Source records
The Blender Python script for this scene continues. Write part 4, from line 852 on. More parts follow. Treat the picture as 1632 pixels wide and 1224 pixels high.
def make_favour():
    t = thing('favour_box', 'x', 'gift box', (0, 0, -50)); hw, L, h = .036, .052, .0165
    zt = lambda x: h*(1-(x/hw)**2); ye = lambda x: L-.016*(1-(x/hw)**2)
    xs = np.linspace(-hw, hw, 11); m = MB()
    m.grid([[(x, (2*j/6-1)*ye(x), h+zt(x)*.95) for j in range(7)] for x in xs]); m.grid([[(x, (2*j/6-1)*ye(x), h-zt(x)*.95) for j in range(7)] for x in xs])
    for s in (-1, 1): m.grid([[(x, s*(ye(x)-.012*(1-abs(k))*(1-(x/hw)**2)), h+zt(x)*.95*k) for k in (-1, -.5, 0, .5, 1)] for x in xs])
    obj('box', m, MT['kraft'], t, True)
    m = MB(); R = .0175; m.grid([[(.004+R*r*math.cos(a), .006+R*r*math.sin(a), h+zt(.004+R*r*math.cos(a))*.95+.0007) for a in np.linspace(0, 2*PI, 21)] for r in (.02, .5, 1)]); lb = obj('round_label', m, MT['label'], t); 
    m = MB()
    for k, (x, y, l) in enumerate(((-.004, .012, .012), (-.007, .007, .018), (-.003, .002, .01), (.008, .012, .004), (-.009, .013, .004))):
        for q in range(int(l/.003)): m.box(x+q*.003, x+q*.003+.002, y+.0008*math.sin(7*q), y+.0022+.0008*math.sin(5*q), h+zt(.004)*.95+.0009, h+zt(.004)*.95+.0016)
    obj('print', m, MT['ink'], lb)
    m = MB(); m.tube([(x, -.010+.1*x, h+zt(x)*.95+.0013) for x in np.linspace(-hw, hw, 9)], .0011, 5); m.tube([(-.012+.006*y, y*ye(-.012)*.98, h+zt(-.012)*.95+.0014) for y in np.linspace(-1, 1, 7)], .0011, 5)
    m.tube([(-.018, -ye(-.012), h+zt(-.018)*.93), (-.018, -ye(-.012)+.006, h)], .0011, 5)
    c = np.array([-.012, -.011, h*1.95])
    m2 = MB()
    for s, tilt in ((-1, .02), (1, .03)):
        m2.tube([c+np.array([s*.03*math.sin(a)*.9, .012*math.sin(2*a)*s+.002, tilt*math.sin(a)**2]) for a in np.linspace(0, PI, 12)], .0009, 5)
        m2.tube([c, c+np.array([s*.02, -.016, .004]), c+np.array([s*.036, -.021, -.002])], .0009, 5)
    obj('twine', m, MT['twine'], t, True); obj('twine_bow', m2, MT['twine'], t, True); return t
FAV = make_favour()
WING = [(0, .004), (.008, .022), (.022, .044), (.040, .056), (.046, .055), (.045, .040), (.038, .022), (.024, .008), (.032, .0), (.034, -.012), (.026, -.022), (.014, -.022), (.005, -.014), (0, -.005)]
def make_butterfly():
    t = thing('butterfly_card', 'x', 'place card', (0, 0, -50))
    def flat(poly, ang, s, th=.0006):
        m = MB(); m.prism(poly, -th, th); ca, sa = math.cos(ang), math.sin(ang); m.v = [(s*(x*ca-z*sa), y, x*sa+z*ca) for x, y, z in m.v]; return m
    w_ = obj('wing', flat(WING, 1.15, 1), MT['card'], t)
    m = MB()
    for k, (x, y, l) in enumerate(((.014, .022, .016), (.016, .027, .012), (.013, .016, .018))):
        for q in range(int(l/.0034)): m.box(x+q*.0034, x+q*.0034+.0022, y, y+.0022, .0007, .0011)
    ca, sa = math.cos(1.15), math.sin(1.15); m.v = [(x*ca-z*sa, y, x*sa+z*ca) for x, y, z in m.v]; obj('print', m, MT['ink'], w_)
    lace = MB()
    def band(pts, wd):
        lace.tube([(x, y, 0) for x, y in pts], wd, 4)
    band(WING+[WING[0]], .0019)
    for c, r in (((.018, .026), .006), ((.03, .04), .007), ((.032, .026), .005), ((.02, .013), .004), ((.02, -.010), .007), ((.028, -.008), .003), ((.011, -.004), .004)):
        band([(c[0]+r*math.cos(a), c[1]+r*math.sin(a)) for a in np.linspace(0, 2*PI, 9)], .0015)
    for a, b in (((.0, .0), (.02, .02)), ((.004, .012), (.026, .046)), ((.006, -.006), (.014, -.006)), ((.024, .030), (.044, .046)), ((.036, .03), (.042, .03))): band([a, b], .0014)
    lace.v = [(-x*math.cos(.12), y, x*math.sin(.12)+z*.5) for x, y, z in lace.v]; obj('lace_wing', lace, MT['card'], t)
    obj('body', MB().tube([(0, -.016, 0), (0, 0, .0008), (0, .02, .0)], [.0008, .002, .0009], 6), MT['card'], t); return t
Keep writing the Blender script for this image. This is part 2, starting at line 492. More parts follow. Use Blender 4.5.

SHORT TASK ▸ Retype the whole listing, matching it exactly.

PROBLEM SOLUTION ▸
The Blender Python script for this scene continues. Write part 4, from line 852 on. More parts follow. Treat the picture as 1632 pixels wide and 1224 pixels high.
def make_favour():
    t = thing('favour_box', 'x', 'gift box', (0, 0, -50)); hw, L, h = .036, .052, .0165
    zt = lambda x: h*(1-(x/hw)**2); ye = lambda x: L-.016*(1-(x/hw)**2)
    xs = np.linspace(-hw, hw, 11); m = MB()
    m.grid([[(x, (2*j/6-1)*ye(x), h+zt(x)*.95) for j in range(7)] for x in xs]); m.grid([[(x, (2*j/6-1)*ye(x), h-zt(x)*.95) for j in range(7)] for x in xs])
    for s in (-1, 1): m.grid([[(x, s*(ye(x)-.012*(1-abs(k))*(1-(x/hw)**2)), h+zt(x)*.95*k) for k in (-1, -.5, 0, .5, 1)] for x in xs])
    obj('box', m, MT['kraft'], t, True)
    m = MB(); R = .0175; m.grid([[(.004+R*r*math.cos(a), .006+R*r*math.sin(a), h+zt(.004+R*r*math.cos(a))*.95+.0007) for a in np.linspace(0, 2*PI, 21)] for r in (.02, .5, 1)]); lb = obj('round_label', m, MT['label'], t); 
    m = MB()
    for k, (x, y, l) in enumerate(((-.004, .012, .012), (-.007, .007, .018), (-.003, .002, .01), (.008, .012, .004), (-.009, .013, .004))):
        for q in range(int(l/.003)): m.box(x+q*.003, x+q*.003+.002, y+.0008*math.sin(7*q), y+.0022+.0008*math.sin(5*q), h+zt(.004)*.95+.0009, h+zt(.004)*.95+.0016)
    obj('print', m, MT['ink'], lb)
    m = MB(); m.tube([(x, -.010+.1*x, h+zt(x)*.95+.0013) for x in np.linspace(-hw, hw, 9)], .0011, 5); m.tube([(-.012+.006*y, y*ye(-.012)*.98, h+zt(-.012)*.95+.0014) for y in np.linspace(-1, 1, 7)], .0011, 5)
    m.tube([(-.018, -ye(-.012), h+zt(-.018)*.93), (-.018, -ye(-.012)+.006, h)], .0011, 5)
    c = np.array([-.012, -.011, h*1.95])
    m2 = MB()
    for s, tilt in ((-1, .02), (1, .03)):
        m2.tube([c+np.array([s*.03*math.sin(a)*.9, .012*math.sin(2*a)*s+.002, tilt*math.sin(a)**2]) for a in np.linspace(0, PI, 12)], .0009, 5)
        m2.tube([c, c+np.array([s*.02, -.016, .004]), c+np.array([s*.036, -.021, -.002])], .0009, 5)
    obj('twine', m, MT['twine'], t, True); obj('twine_bow', m2, MT['twine'], t, True); return t
FAV = make_favour()
WING = [(0, .004), (.008, .022), (.022, .044), (.040, .056), (.046, .055), (.045, .040), (.038, .022), (.024, .008), (.032, .0), (.034, -.012), (.026, -.022), (.014, -.022), (.005, -.014), (0, -.005)]
def make_butterfly():
    t = thing('butterfly_card', 'x', 'place card', (0, 0, -50))
    def flat(poly, ang, s, th=.0006):
        m = MB(); m.prism(poly, -th, th); ca, sa = math.cos(ang), math.sin(ang); m.v = [(s*(x*ca-z*sa), y, x*sa+z*ca) for x, y, z in m.v]; return m
    w_ = obj('wing', flat(WING, 1.15, 1), MT['card'], t)
    m = MB()
    for k, (x, y, l) in enumerate(((.014, .022, .016), (.016, .027, .012), (.013, .016, .018))):
        for q in range(int(l/.0034)): m.box(x+q*.0034, x+q*.0034+.0022, y, y+.0022, .0007, .0011)
    ca, sa = math.cos(1.15), math.sin(1.15); m.v = [(x*ca-z*sa, y, x*sa+z*ca) for x, y, z in m.v]; obj('print', m, MT['ink'], w_)
    lace = MB()
    def band(pts, wd):
        lace.tube([(x, y, 0) for x, y in pts], wd, 4)
    band(WING+[WING[0]], .0019)
    for c, r in (((.018, .026), .006), ((.03, .04), .007), ((.032, .026), .005), ((.02, .013), .004), ((.02, -.010), .007), ((.028, -.008), .003), ((.011, -.004), .004)):
        band([(c[0]+r*math.cos(a), c[1]+r*math.sin(a)) for a in np.linspace(0, 2*PI, 9)], .0015)
    for a, b in (((.0, .0), (.02, .02)), ((.004, .012), (.026, .046)), ((.006, -.006), (.014, -.006)), ((.024, .030), (.044, .046)), ((.036, .03), (.042, .03))): band([a, b], .0014)
    lace.v = [(-x*math.cos(.12), y, x*math.sin(.12)+z*.5) for x, y, z in lace.v]; obj('lace_wing', lace, MT['card'], t)
    obj('body', MB().tube([(0, -.016, 0), (0, 0, .0008), (0, .02, .0)], [.0008, .002, .0009], 6), MT['card'], t); return t
Keep writing the Blender script for this image. This is part 2, starting at line 492. More parts follow. Use Blender 4.5.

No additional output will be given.